Because you're compiling without optimization, the compiler does lots of extra stuff to maybe make things easier to debug, which use lots of extra space.
it does not attempt to compress the stack frame to reuse memory for anything, or get rid of any unused things.
it redundantly copies the arguments into the stack frame (which requires still more memory)
it copies a 'canary' on to the stack to guard against stack smashing buffer overflows (even though they can't happen in this code).
Try turning on optimization, and you'll see more real code.
This is 64 bit code. 0x30 of stack space corresponds to 6 slots on the stack. You have what appears to be:
2 slots for function arguments (which happen also to be passed in registers)
2 slots for local variables
1 slot for saving the AX register
1 slot looks like a stack guard, probably related to DEBUG mode.
Best thing is to experiment rather than ask questions. Try compiling in different modes (DEBUG, optimisation, etc), and with different numbers and types of arguments and variables. Sometimes asking other people is just too easy -- you learn better by doing your own experiments.
I wrote the following program:
#include <stdio.h>
int main()
{
int i = 0;
for (; i < 4; i++)
{
printf("%i",i);
}
return 0;
}
I compiled it using gcc test.c -o test.o, then disassembled it using objdump -d -Mintel test.o. The assembly code I got (at least the relevant part) is the following:
0804840c <main>:
804840c: 55 push ebp
804840d: 89 e5 mov ebp,esp
804840f: 83 e4 f0 and esp,0xfffffff0
8048412: 83 ec 20 sub esp,0x20
8048415: c7 44 24 1c 00 00 00 mov DWORD PTR [esp+0x1c],0x0
804841c: 00
804841d: eb 19 jmp 8048438 <main+0x2c>
804841f: 8b 44 24 1c mov eax,DWORD PTR [esp+0x1c]

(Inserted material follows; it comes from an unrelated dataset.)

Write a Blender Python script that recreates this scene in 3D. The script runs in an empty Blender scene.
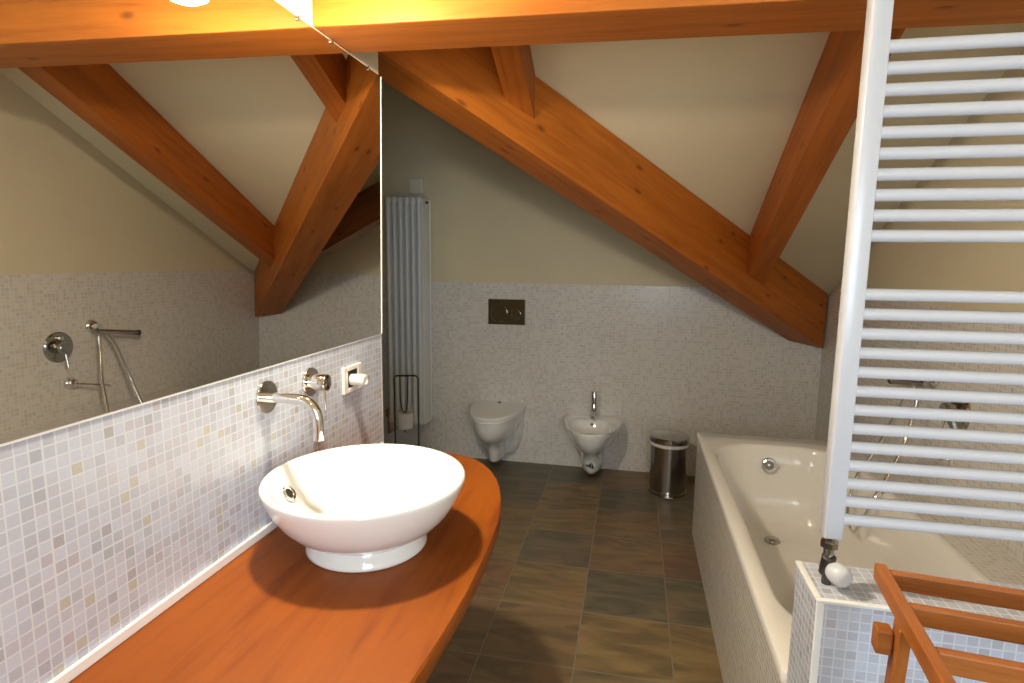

8048423: 89 44 24 04 mov DWORD PTR [esp+0x4],eax
8048427: c7 04 24 e8 84 04 08 mov DWORD PTR [esp],0x80484e8
804842e: e8 bd fe ff ff call 80482f0 <printf#plt>
8048433: 83 44 24 1c 01 add DWORD PTR [esp+0x1c],0x1
8048438: 83 7c 24 1c 03 cmp DWORD PTR [esp+0x1c],0x3
804843d: 7e e0 jle 804841f <main+0x13>
804843f: b8 00 00 00 00 mov eax,0x0
8048444: c9 leave
8048445: c3 ret
I noticed that, although my compare operation was i < 4, the assembly code is (after disassembly) i <= 3. Why does that happen? Why would it use JLE instead of JL?
Loops that count upwards, and have constant limit, are very common. The compiler has two options to implement the check for loop termination - JLE and JL. While the two ways seem absolutely equivalent, consider the following.
As you can see in the disassembly listing, the constant (3 in your case) is encoded in 1 byte. If your loop counted to 256 instead of 4, it would be impossible to use such an efficient encoding for the CMP instruction, and the compiler would have to use a "larger" encoding. So JLE provides a marginal improvement in code density (which is ultimately good for performance because of caching).
It would JLE because it shifted the value by one.
if (x < 4) {
// ran when x is 3, 2, 1, 0, -1, ... MIN_INT.
}
is logically equivalent to
if (x <= 3) {
// ran when x is 3, 2, 1, 0, -1, ... MIN_INT.
}
Why the compiler chose one internal representation over another is often a matter of optimization, but really it is hard to know if optimization was the true driver. In any case, functional equivalents like this is the reason why back-mapping isn't 100% accurate. There are many ways to write a condition that has the same effect over the same inputs.